Gabriel García Márquez
Nuestro subdesarrollo latinoamericano no existe a la hora de la poesía y la narrativa, donde el continente ha sido capaz de expresar lo mejor del ingenio humano con hombres y mujeres de marca mayor.
Pablo Neruda, Gabriela Mistral, Vicente Huidobro, Nicanor Parra, Mario Vargas Llosa, Octavio Paz, Jorge Luis Borges, Adolfo Bioy Casares, César Vallejo o Andrés Sabella, por nombrar a una mínima parte, son estelares en el concierto de las letras.
Cada uno es una estrella en la amplia bóveda de creadores que han obviado y omitido nuestra histórica y periférica postergación para instalarse junto a otros enormes como Miguel de Cervantes o William Shakespeare.
Es curioso que un continente que se codea con la pobreza sea capaz de gestar tamaños "dioses", que han hecho de nuestras vidas y sus espacios una cosa más trascendente, regalando reflexiones, narraciones y un pedacito de su propia alma y experiencia que fluye en cada uno de sus párrafos o versos.
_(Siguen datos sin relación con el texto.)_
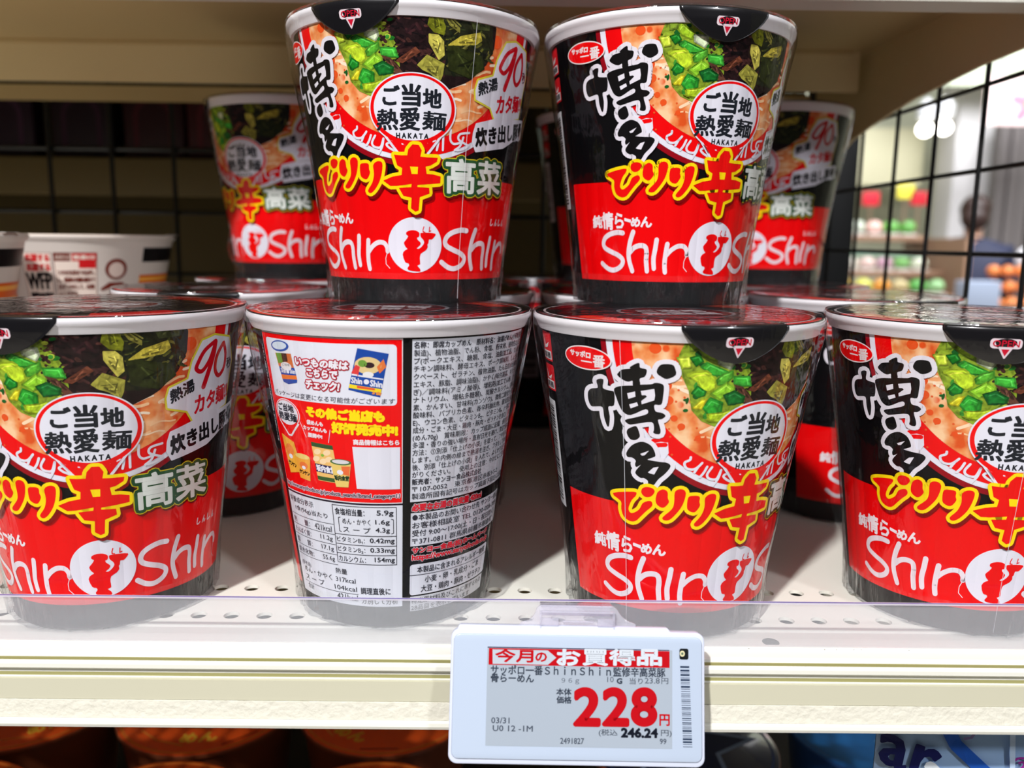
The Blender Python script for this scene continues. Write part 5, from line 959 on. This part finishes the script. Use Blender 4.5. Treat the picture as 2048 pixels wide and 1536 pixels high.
rows = (('upper', 1860, 5640, 197, 78, [(150, 190, 90), (214, 224, 206), (120, 180, 80), (226, 228, 224), (196, 206, 190), (236, 190, 180), (96, 168, 70), (90, 160, 66), (200, 214, 170)]),
        ('middle', 1850, 5420, -26, 66, [(196, 206, 120), (226, 214, 204), (240, 206, 204), (236, 232, 220), (222, 196, 190), (190, 150, 170), (110, 170, 90), (214, 220, 200), (180, 200, 160)]),
        ('lower', 1850, 5180, -162, 74, [(236, 176, 178), (232, 196, 190), (236, 190, 60), (214, 214, 90), (236, 160, 60), (196, 180, 130), (90, 170, 80), (150, 200, 140), (214, 224, 236)]))
for rn, x0, y, z, s_, cs in rows:
    for i, c in enumerate(cs[:8]):
        x = x0+i*112; o = empty('produce_pack', (x, y, z)); tag(o, '%s blurred produce pack from the left on the %s board of the rack' % (ordn[i], rn), 'produce', 'produce packs on the %s board' % rn)
        MB().blob((0, 0, s_*.55+9), 52, 44, s_*.55, 10, 14, .14, i).build('produce', mat('veg%d%d%d' % c, c, .4, coat=.3), o, True)
        MB().box(-46, 46, -36, 36, 0, 10).build('tray', mat('tray_white', (232, 232, 232), .4), o, bevel=2)
for x, y, z, c, lb in ((2335, 5640, 388, (206, 30, 50), 'small red sale sign left on the produce rack'), (2650, 5640, 394, (190, 28, 44), 'small red sale sign right on the produce rack'), (2560, 5640, 436, (226, 214, 70), 'small yellow sign standing on the produce rack')):
    o = empty('sale_sign', (x+50, y, z)); tag(o, lb, 'sign'); MB().box(-54, 54, 0, 6, 0, 88).build('card', mat('s%d' % c[1], c, .5), o, bevel=1); MB().tube([(0, 3, 196.5-z), (0, 3, 2)], 5).build('stem', M_wood, o)
db = empty('display_crate', (3010, 4950, FZ)); tag(db, 'crate table heaped with oranges at the right beyond the wires', 'crate')
MB().box(-225, 460, -150, 250, 0, 895).build('crate_body', mat('crate_pale', (206, 196, 190), .6), db, bevel=8); MB().box(-225, 460, -160, -151, 860, 955).build('front_board', M_wood, db)
for i in range(24):
    r_ = 41+rnd.uniform(-3, 1); lay = i//8; o = MB().blob((0, 0, 0), r_, r_, r_*.92, 10, 12, .02, i).build('orange_fruit', mat('orange_skin', (236, 140, 72), .4, coat=.3), None, True)
    o.location = Vector((2830+(i % 8)*86+lay*30, 4860+lay*84, FZ+958+lay*90))*MM; tag(o, '%s orange from the left in the %s row of the heap' % (ordn[i % 8], ('front', 'middle', 'rear')[lay]), 'orange', 'oranges heaped on the crate')
for i, (x, y, z, c) in enumerate(((3190, 5200, 330, (226, 226, 232)), (3350, 5210, 330, (236, 200, 190)), (3510, 5230, 330, (214, 220, 226)))):
    o = MB().blob((0, 0, 0), 70, 50, 80, 10, 12, .12, i).build('wrapped_bag', mat('bag%d' % i, c, .25, coat=.6), None, True); o.location = Vector((x, y, FZ+1150+60))*MM; tag(o, '%s wrapped bag behind the heap of oranges' % ('white', 'pinkish', 'grey')[i], 'bag')
bx = empty('carton', (2578, 4620, FZ)); tag(bx, 'pale blue carton on a stand in front of the shopper', 'carton'); MB().box(-95, 95, -60, 60, 900, 1095).build('carton_body', mat('carton_blue', (186, 200, 226), .5), bx, bevel=4); MB().box(-120, 120, -80, 80, 0, 900).build('stand', M_wood, bx, bevel=4)
# shopper
def skin(nm, joints, edges, m_, parent, sub=2):
    me = bpy.data.meshes.new(nm); me.from_pydata([Vector(j[:3])*MM for j in joints], edges, []); o = bpy.data.objects.new(nm, me); col.objects.link(o); o.parent = parent
    md = o.modifiers.new('s', 'SKIN'); md.use_smooth_shade = True
    for i, j in enumerate(joints): v = me.skin_vertices[0].data[i]; v.radius = (j[3]*MM, (j[4] if len(j) > 4 else j[3])*MM); v.use_root = (i == 0)
    sb = o.modifiers.new('u', 'SUBSURF'); sb.levels = sb.render_levels = sub; me.materials.append(m_); return o
pe = empty('person', (2990, 5480, FZ), 150); tag(pe, 'shopper with dark hair in a navy jacket, leaning toward the produce beyond the wires', 'person')
J = [(0, 0, 900, 120, 90), (0, -10, 1060, 125, 85), (0, -40, 1220, 118, 80), (0, -60, 1300, 60, 55), (0, -85, 1370, 48), (0, -100, 1430, 72, 84), (0, -104, 1500, 76, 90), (0, -100, 1555, 50, 60),
     (95, 0, 860, 78), (100, -20, 480, 55), (100, 10, 80, 40), (100, -110, 40, 34), (-95, 0, 860, 78), (-100, -20, 480, 55), (-100, 10, 80, 40), (-100, -110, 40, 34),
     (185, -50, 1240, 52), (230, -90, 1000, 42), (170, -290, 960, 32), (150, -350, 960, 26), (-185, -50, 1240, 52), (-230, -70, 1000, 42), (-190, -260, 960, 32), (-170, -320, 955, 26)]
skin('body', J, [(0, 1), (1, 2), (2, 3), (3, 4), (4, 5), (5, 6), (6, 7), (0, 8), (8, 9), (9, 10), (10, 11), (0, 12), (12, 13), (13, 14), (14, 15), (2, 16), (16, 17), (17, 18), (18, 19), (2, 20), (20, 21), (21, 22), (22, 23)], mat('skin', (206, 160, 136), .5), pe)
JJ = [(0, 0, 860, 170, 132), (0, -10, 1060, 172, 130), (0, -42, 1230, 190, 140), (0, -66, 1322, 92, 88), (188, -50, 1242, 84), (234, -92, 1000, 56), (180, -262, 964, 46), (-188, -50, 1242, 84), (-234, -72, 1000, 56), (-198, -232, 964, 46)]
skin('jacket', JJ, [(0, 1), (1, 2), (2, 3), (2, 4), (4, 5), (5, 6), (2, 7), (7, 8), (8, 9)], mat('navy', (36, 42, 70), .7), pe)
JT = [(0, 0, 880, 135, 100), (96, 0, 820, 92), (101, -20, 480, 70), (101, 10, 90, 56), (-96, 0, 820, 92), (-101, -20, 480, 70), (-101, 10, 90, 56)]
skin('trousers', JT, [(0, 1), (1, 2), (2, 3), (0, 4), (4, 5), (5, 6)], mat('trouser', (50, 52, 60), .7), pe)
MB().blob((0, -84, 1520), 92, 104, 92, 12, 16, .04, 2).blob((0, -20, 1460), 84, 60, 78, 10, 14, .05, 4).build('hair', mat('dark_hair', (48, 30, 26), .5), pe, True)
fc = MB().blob((0, -192, 1468), 10, 14, 16); fc.build('nose', mat('skin', (206, 160, 136), .5), pe, True)
ey = MB()
for s in (-1, 1): ey.blob((s*28, -178, 1492), 9, 6, 6)
ey.build('eyes', mat('eye', (30, 24, 24), .2), pe, True); MB().blob((0, -182, 1436), 22, 6, 5).build('mouth', mat('lips', (170, 90, 84), .5), pe, True)
for s in (-1, 1):
    h = MB()
    for k in range(4): h.tube([(s*(165-s*0)+(k-1.5)*13, -(350 if s > 0 else 322), 955), (s*165+(k-1.5)*14, -(395 if s > 0 else 365), 948-k % 2*3), (s*165+(k-1.5)*13, -(430 if s > 0 else 400)-(6 if k in (1, 2) else 0), 930)], [9, 8, 6], 8)
    h.tube([(s*165-s*26, -340 if s > 0 else -312, 950), (s*165-s*42, -372 if s > 0 else -342, 940), (s*165-s*44, -395 if s > 0 else -365, 928)], [10, 9, 7], 8)
    h.build('fingers', mat('skin', (206, 160, 136), .5), pe, True)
Es fuerte la pérdida material de cada uno de ellos, y por eso duele la muerte física del colombiano Gabriel García Márquez, un enorme exponente de la lengua castellana y lo mejor de la imaginación mestiza de nuestra entrañable Sudamérica.
El Nobel tomó otro rumbo el pasado jueves, pero nos deja obras notables como "Cien años de soledad", "Crónica de una muerte anunciada", o "El coronel no tiene quien le escriba". Están también sus escritos periodísticos y sus meditaciones, muchas políticas, que superan largamente su conocida posición. Se trataba de un ser con una vida y convicciones más que respetables, pero siempre caracterizadas por un profundo amor a su profesión y el ser humano.
Ciertamente se repetirá que su legado sigue ahí disponible, pero no es menos cierto que el final de esta clase de personalidades nos deja un poco en jaque al tratarse de genios irrepetibles.
Justo cuando ayer se celebró el Día del Libro, bien vale la pena detenerse y reconocer el aporte don Gabriel García Márquez.